Bad Year: Open Source
The wind is out of the open source sails, as some of the big areas of interest show signs of losing momentum. Cisco's thrown open source out of Linksys' routers, because a closed proprietary system means cheaper hardware and, one presumes, fewer managerial headaches. Firefox seems to have hit its natural take-up limits. Even Microsoft's started to be intermittently nice about open source, which just cannot be a good sign, and while the nuclear option of European software patents hasn't happened yet there are plenty of skirmishes and no shortage of fingers on triggers.

There are still positive areas, such as Ubuntu doing so much work on usability and packaging, but it's hard to avoid the feeling that some of the structural issues propping up the Linux edifice are going to make it tough to beat it into mass-marketable shape any time soon.

Good Year:Open Standards
If open source is looking a bit battered, open standards are on the up. They've always been the key in hardware to making a market where innovation and competition can thrive and you only have to look at cases such as UWB where they've broken down to see how badly that can affect everyone's revenues.

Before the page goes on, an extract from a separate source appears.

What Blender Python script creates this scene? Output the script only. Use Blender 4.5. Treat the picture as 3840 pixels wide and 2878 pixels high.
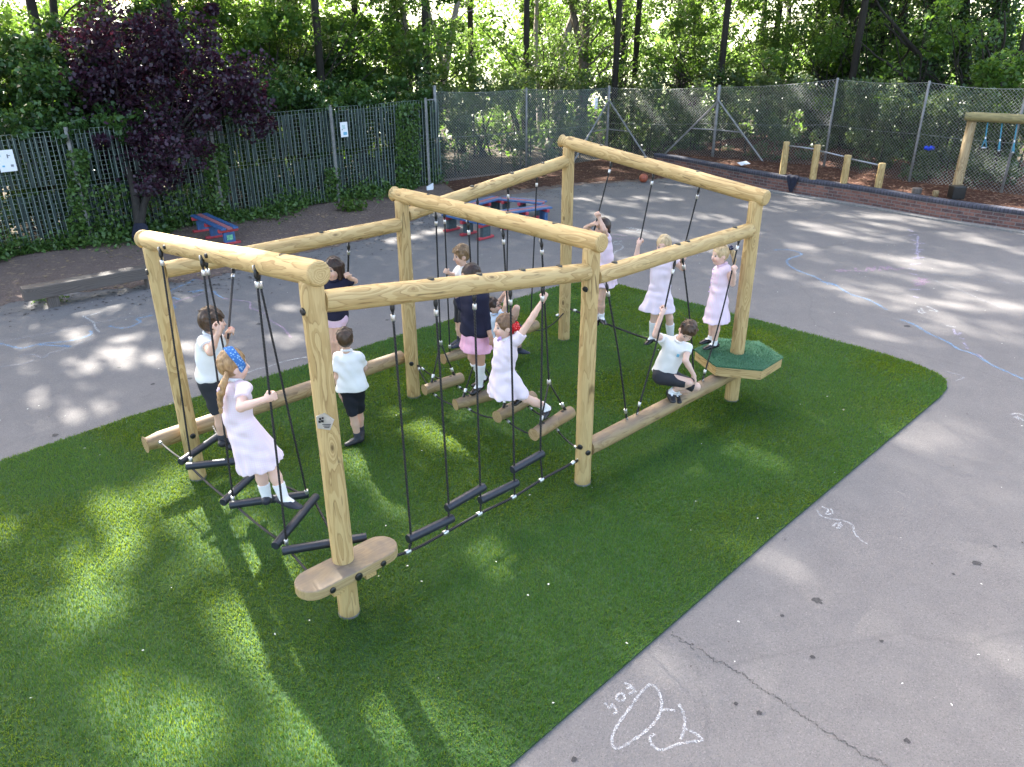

The Massachusetts case has stirred up a lot of mud and heat, but it has got the main issues for software open standards out in the open. The arguments made there by the proponents of openness are strong and will be used in many forums around the world: the arguments against are unlikely to cut much ice with those who aren't already signed up to the proprietary way.

One area in particular is absolutely desperate for open standards: health care. It cannot afford to do things any other way, but remains a bastion of the closed and outdated.

Bad Year:DRM
The more they push it, the less we like it. While Sony is committing slow brand suicide by getting its name involved with the worst kind of corporate arrogance, the rest of the IT media industry isn't far behind. It shows no sign of realising that consumers hate DRM, which means that it will impose it as hard and as fast as it can. This is the perfect condition for a serious backlash, especially as the punters ask awkward questions about why their £40 high definition DVD doesn't seem to work with their £4,000 high definition home cinema system when a five quid DVD works just fine with their £200 telly from Argos.

Don't expect much more movement in the corporate sphere, where the concept of 'trusted computing' has run out of steam faster than you can run a spreadsheet showing how much capital expenditure is needed to ensure you can't send emails to your suppliers.

Nearly 30 years after he spat it out on a San Francisco stage, Johnny Rotten's "Ever get the feeling you've been cheated?" stands ready to serve as the epitaph for DRM. Get those safety pins sharpened.